Start

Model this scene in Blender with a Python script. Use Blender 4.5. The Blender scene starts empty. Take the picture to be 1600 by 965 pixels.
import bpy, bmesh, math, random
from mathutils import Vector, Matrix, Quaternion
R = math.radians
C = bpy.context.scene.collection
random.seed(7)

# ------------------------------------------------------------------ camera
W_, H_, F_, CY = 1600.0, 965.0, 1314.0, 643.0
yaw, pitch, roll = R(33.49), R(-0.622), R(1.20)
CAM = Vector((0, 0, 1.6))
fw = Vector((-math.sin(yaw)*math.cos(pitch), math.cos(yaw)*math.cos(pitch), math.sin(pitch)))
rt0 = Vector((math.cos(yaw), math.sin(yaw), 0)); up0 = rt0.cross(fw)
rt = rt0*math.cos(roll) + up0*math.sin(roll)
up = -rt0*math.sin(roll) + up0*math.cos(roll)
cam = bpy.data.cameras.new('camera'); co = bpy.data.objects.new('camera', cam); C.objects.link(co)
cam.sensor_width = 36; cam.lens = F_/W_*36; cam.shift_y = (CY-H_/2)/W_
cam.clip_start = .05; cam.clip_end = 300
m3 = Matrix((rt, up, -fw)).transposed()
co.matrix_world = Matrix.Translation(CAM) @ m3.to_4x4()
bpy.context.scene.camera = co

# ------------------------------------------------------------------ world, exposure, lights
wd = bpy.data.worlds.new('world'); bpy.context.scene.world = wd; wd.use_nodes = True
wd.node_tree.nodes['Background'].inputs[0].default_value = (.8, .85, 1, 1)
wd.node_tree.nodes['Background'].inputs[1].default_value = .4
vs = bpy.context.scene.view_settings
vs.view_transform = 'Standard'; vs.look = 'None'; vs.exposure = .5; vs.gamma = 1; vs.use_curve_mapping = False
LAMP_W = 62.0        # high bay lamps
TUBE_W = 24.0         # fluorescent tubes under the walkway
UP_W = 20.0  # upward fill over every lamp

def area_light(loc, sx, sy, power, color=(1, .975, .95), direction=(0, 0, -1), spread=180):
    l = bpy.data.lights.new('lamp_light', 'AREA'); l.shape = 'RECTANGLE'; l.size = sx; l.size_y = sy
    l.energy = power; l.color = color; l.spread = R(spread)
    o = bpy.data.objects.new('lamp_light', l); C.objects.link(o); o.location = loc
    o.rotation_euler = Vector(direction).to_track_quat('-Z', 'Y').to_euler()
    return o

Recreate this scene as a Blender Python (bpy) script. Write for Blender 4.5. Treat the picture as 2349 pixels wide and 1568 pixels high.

End

TASK STATEMENT:
The required output is the exact run of lines from the beginning of the listing above to the line that contains "bpy.context.scene.camera = co", inclusive of both.

IN RESPONSE:
Model this scene in Blender with a Python script. Use Blender 4.5. The Blender scene starts empty. Take the picture to be 1600 by 965 pixels.
import bpy, bmesh, math, random
from mathutils import Vector, Matrix, Quaternion
R = math.radians
C = bpy.context.scene.collection
random.seed(7)

# ------------------------------------------------------------------ camera
W_, H_, F_, CY = 1600.0, 965.0, 1314.0, 643.0
yaw, pitch, roll = R(33.49), R(-0.622), R(1.20)
CAM = Vector((0, 0, 1.6))
fw = Vector((-math.sin(yaw)*math.cos(pitch), math.cos(yaw)*math.cos(pitch), math.sin(pitch)))
rt0 = Vector((math.cos(yaw), math.sin(yaw), 0)); up0 = rt0.cross(fw)
rt = rt0*math.cos(roll) + up0*math.sin(roll)
up = -rt0*math.sin(roll) + up0*math.cos(roll)
cam = bpy.data.cameras.new('camera'); co = bpy.data.objects.new('camera', cam); C.objects.link(co)
cam.sensor_width = 36; cam.lens = F_/W_*36; cam.shift_y = (CY-H_/2)/W_
cam.clip_start = .05; cam.clip_end = 300
m3 = Matrix((rt, up, -fw)).transposed()
co.matrix_world = Matrix.Translation(CAM) @ m3.to_4x4()
bpy.context.scene.camera = co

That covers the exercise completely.